そんな新米母の呟きがブツブツとうるさくならぬよう、新米父は努めて明るく振る舞う。
「寝る子は育つ」「欲求が満たされている証拠だよ」
うん、私もそう思っているんだよ。
それに、何より娘の性格もペースも尊重したい。

最近はこうやって、つい比べてしまうことに罪悪感を感じ、恥じている。ちっさいおとなだなぁと。
物心ついて自分で自分のことを誰かと比べるんだったらいいんだ、あの子より私はこうだとか、あの子のあんなところが羨ましいとか、散々通ってきた道。
おおいにやってくれ!比べて比べて、「比べても仕方ない」といずれ気づくだろう。

けど、娘はもう一人の人間だから。
私が自分の所有物のように、誰かと娘を比べてはいけない。

あれ、「比べても仕方ない」は通り過ぎてしまったのか。
私もまた娘といっしょに、迷子になりながらそこへ歩むのか。いつか辿り着くのかな。まだまだ先は遠い気がしてしまう。

いよいよ面倒くさくなって、「“普通”が一番」って、決まり文句がやってきて、プツンと強引に思考停止。〜の繰り返し。はぁ、疲れるぜ。
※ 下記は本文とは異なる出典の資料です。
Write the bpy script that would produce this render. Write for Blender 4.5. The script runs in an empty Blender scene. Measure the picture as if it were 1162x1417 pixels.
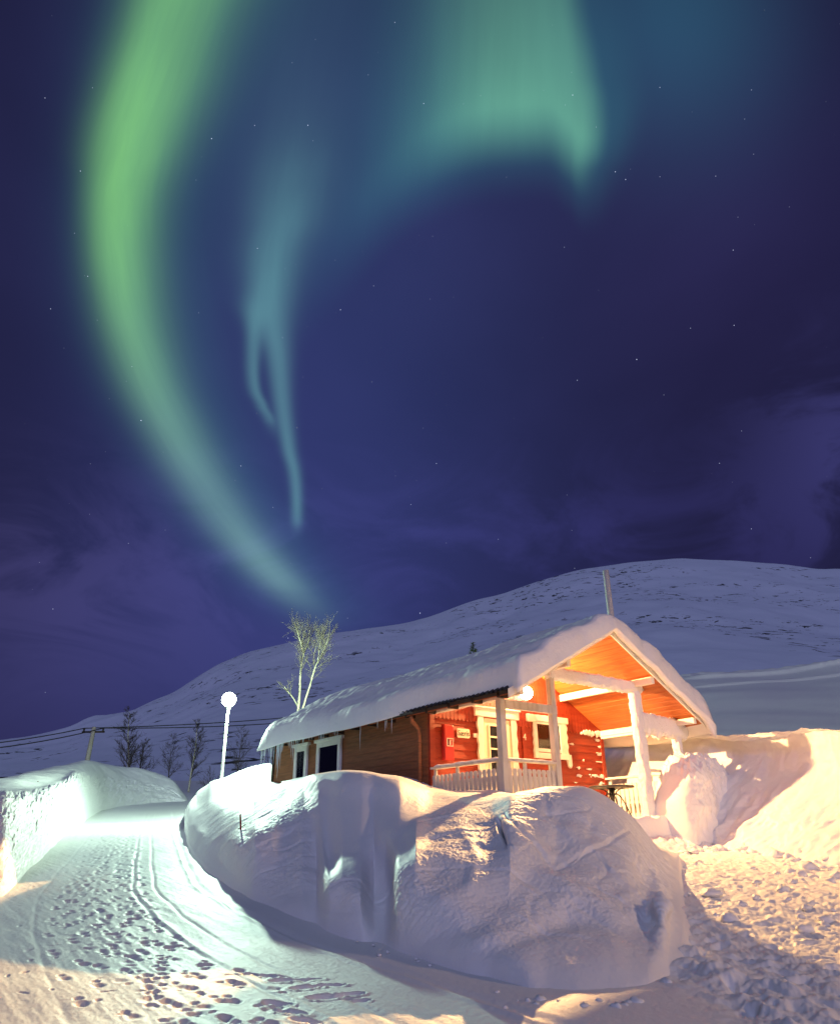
import bpy, math, random
import numpy as np
from mathutils import Vector, Matrix, Quaternion
random.seed(7); rng = np.random.default_rng(11)
sc = bpy.context.scene
col = sc.collection

# ------------------------------------------------------------------ camera
CAM = Vector((-9.737, -10.473, 0.0)); YAW, PITCH, ROLL, F = .646, .419, .01, 1027.882
fwd = Vector((math.sin(YAW)*math.cos(PITCH), math.cos(YAW)*math.cos(PITCH), math.sin(PITCH)))
R0 = Vector((math.cos(YAW), -math.sin(YAW), 0)); U0 = R0.cross(fwd)
CR = R0*math.cos(ROLL) - U0*math.sin(ROLL); CU = R0*math.sin(ROLL) + U0*math.cos(ROLL)
cam_d = bpy.data.cameras.new('camera'); cam = bpy.data.objects.new('camera', cam_d); col.objects.link(cam)
cam_d.sensor_fit = 'VERTICAL'; cam_d.sensor_height = 24; cam_d.lens = F/1417*24
cam_d.clip_start = .05; cam_d.clip_end = 6000
m = Matrix((CR, CU, -fwd)).transposed().to_4x4(); m.translation = CAM; cam.matrix_world = m
sc.camera = cam

# ------------------------------------------------------------------ exposure
sc.view_settings.view_transform = 'Standard'; sc.view_settings.look = 'None'
sc.view_settings.exposure = 0.0; sc.view_settings.gamma = 1.0
sc.cycles.use_denoising = True
sc.cycles.max_bounces = 6; sc.cycles.diffuse_bounces = 4; sc.cycles.sample_clamp_indirect = 6

def lin(r, g, b):
    f = lambda c: (c/255)/12.92 if c <= 10 else (((c/255)+.055)/1.055)**2.4
    return (f(r), f(g), f(b), 1.0)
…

だけど、簡単に“普通”と言うけれど、一体全体普通ってなんなんだ?!
そう大人に訴え、自分で考え、結局答えなどまったく見つからなかったはずじゃないか。それなのに、ここへ来て、また“普通”ってのに振り回されるなんて、なんだか情けない話だ。“普通”って雰囲気でしょう。味も匂いもない、空気みたいなやつでしょう。そんなの誰にも測れやしない。
それに自分と言えば、そもそも“普通”ってヤツを散々嫌って生きてきたじゃないか。人と違くなりたいって、なんだかギザギザに尖ってきたじゃないか。棚に上げて、そりゃないぜ。

でも、ヨシタケシンスケさんの育児イラストエッセイにもあったんだ。
ー若い頃、あんなに「人と同じこと」を嫌っていた私たちなのに
こんなに「同じでありたい」と願うことになるなんて。
「みんなと同じであってほしい」
自分のことを棚に上げて、勝手なもんです。ー

見事、その通りだった。
兎にも角にも「ウチもそうだよ」って、言われたい。うちもよく寝るよとか、うちも全然寝てくれないよとか。「いっしょだよ」って。
ラクな時もあれば手がかる時もある、みんなそうなんだもの、きっと。

あと、親のキャパ的に、「コイツ(私)にはこれ以上(育児)は無理だろう」って娘に気を使われてるんじゃないか、なんて考えたりもしてみた。そのうちこんなこと思ってたなんて!と笑えないほど、大変になるかもしれないね。

そう言えば、先日行った市の集団検診。
助産師さんから「きれいなロングヘアーね」と言われ、とっさに「ありがとうございます」なんて返したけど、これって嫌味だったの?って、ふつふつ思い返している。
第一にまったくきれいでもサラサラでもないのだから。切るつもりでいたので、毛先は痛みきったまま、ただ長いだけだもの。これもそのうち手に負えなくなって、ショートヘアにしちゃうかもしれないね。夏になるし。

そのうちそのうち、あれもこれも今そうじゃないだけの流れるような育児の悩みかな。